WORK TO BE COMPLETED: For each line in the data below that holds "scene", return a copy.

SUPPLIED MATERIAL:
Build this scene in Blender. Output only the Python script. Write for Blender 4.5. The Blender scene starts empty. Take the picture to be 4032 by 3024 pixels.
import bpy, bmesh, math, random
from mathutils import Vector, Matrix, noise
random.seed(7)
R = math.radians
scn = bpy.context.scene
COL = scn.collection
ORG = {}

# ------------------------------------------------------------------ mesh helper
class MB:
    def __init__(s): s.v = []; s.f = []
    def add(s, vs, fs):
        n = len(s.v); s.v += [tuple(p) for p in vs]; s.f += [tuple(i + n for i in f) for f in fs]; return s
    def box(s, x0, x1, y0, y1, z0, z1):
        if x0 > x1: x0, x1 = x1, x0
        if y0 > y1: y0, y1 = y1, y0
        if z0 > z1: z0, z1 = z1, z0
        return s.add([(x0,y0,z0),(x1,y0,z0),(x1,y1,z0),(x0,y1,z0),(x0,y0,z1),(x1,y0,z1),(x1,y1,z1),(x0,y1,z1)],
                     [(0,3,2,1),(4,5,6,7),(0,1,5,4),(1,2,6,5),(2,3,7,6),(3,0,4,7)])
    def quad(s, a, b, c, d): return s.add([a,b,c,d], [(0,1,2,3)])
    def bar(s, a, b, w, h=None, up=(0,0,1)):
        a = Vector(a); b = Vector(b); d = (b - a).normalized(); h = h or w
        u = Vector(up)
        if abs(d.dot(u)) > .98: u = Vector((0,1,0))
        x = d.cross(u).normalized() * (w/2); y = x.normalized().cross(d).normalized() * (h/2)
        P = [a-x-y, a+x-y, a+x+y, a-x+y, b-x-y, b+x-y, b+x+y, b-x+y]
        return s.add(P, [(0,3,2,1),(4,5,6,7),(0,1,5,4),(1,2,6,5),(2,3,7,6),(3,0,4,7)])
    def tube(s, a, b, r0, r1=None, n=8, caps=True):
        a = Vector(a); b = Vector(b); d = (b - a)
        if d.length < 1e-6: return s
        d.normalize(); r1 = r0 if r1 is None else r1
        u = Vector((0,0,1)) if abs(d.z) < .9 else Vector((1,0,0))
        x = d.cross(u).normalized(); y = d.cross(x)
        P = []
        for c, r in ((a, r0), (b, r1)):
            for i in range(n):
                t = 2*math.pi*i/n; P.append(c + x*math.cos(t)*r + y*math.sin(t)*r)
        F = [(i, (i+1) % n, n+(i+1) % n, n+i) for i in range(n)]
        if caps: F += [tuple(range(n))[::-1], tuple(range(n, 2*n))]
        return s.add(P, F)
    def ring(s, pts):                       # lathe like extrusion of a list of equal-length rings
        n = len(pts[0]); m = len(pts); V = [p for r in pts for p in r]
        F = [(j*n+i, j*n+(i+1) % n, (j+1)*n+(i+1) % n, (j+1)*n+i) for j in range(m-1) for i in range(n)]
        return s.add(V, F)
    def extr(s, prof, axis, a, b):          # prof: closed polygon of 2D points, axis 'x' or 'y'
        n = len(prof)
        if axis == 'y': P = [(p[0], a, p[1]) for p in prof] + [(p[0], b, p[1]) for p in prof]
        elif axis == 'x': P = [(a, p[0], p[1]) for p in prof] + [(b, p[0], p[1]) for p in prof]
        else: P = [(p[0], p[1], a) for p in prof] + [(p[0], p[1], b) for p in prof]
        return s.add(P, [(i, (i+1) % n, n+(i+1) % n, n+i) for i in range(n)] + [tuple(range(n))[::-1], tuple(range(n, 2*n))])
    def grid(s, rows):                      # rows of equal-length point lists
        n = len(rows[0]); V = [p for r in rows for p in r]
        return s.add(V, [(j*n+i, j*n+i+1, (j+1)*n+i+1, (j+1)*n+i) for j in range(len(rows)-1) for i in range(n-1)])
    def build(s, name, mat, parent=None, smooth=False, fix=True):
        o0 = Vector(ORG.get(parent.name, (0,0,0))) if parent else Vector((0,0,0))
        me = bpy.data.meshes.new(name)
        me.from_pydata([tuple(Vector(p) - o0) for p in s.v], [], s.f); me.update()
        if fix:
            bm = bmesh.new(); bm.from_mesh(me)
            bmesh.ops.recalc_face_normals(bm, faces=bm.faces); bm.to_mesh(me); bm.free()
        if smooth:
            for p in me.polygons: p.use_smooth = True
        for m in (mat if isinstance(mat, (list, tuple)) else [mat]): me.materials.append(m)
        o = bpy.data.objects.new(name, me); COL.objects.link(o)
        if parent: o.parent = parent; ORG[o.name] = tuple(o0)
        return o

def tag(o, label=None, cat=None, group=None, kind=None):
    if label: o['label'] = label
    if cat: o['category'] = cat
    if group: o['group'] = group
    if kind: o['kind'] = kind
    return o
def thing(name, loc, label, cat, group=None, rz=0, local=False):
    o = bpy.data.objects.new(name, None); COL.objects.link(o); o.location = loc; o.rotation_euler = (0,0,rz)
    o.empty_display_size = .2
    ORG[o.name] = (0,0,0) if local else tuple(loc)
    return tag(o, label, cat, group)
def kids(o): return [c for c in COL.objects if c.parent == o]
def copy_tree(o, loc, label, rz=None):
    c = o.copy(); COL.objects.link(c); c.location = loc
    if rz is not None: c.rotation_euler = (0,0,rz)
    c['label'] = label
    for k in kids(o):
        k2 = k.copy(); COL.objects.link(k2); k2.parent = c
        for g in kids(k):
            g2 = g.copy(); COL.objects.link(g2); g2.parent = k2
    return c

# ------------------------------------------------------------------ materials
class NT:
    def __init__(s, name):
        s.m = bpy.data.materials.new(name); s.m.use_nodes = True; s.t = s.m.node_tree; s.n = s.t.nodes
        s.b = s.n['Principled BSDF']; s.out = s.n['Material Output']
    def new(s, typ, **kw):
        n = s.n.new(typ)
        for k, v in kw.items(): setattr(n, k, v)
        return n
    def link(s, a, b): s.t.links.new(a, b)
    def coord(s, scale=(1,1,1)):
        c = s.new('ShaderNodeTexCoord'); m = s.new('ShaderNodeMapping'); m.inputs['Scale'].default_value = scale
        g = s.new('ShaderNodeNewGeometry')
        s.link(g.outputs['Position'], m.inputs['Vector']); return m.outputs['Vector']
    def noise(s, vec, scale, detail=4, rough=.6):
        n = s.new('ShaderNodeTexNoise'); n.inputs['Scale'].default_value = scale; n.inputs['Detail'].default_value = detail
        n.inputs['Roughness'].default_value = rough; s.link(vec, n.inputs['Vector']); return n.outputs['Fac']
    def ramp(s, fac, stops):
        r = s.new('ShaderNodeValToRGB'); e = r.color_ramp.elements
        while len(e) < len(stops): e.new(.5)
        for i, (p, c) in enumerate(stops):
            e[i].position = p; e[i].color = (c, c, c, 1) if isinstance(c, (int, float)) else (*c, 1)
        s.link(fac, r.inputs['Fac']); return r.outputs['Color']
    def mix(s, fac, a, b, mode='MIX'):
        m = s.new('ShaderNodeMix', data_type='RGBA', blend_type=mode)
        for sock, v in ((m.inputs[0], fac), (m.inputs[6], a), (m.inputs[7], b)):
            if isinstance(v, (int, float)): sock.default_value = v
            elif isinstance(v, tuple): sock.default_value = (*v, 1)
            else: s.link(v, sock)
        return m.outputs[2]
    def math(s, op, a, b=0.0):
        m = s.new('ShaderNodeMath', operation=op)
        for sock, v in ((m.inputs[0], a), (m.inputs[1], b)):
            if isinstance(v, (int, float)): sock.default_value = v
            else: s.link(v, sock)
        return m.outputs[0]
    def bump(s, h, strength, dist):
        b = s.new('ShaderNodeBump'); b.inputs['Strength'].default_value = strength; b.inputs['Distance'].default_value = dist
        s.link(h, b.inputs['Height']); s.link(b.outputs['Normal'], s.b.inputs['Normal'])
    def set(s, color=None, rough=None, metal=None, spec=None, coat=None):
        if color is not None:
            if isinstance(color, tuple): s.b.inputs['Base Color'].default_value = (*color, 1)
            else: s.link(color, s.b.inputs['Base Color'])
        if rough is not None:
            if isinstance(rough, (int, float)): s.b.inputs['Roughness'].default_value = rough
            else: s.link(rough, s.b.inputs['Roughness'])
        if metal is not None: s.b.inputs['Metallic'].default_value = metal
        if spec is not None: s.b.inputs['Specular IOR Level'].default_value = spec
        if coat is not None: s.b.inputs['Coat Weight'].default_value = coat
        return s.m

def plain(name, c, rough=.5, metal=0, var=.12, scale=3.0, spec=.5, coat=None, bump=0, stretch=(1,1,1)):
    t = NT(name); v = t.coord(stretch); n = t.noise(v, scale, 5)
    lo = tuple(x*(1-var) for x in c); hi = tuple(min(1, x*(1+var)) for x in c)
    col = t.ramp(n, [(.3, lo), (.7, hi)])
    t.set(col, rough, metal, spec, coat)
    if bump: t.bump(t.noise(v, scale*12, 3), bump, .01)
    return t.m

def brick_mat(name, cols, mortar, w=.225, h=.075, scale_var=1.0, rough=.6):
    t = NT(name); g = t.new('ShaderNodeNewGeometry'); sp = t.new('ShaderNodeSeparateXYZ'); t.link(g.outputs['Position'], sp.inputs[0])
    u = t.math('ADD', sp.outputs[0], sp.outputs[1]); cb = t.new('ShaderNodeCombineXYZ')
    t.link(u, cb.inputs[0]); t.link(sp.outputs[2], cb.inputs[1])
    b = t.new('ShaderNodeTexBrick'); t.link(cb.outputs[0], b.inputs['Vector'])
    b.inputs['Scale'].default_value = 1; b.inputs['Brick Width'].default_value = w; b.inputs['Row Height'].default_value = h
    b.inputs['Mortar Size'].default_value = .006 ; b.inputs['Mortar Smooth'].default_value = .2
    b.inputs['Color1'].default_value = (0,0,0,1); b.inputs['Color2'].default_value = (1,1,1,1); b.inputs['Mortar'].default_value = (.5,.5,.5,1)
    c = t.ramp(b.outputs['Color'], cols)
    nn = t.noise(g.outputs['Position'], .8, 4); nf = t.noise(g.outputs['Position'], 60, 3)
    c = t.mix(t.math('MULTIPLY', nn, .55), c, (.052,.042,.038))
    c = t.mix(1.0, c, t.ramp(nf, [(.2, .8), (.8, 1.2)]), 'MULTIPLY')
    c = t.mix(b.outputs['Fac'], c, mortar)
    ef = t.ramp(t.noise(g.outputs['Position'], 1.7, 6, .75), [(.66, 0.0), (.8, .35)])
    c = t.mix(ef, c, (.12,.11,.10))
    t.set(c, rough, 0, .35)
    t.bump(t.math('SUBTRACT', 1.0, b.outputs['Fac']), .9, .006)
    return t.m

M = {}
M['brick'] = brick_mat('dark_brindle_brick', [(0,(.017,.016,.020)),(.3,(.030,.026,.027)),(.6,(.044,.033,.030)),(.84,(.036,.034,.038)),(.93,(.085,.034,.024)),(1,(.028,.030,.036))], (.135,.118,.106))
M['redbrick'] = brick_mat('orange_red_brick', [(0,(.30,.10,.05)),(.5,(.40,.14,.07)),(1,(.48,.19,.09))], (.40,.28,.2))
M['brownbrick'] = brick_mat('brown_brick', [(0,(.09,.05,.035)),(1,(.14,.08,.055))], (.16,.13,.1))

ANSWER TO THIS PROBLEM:
Build this scene in Blender. Output only the Python script. Write for Blender 4.5. The Blender scene starts empty. Take the picture to be 4032 by 3024 pixels.
scn = bpy.context.scene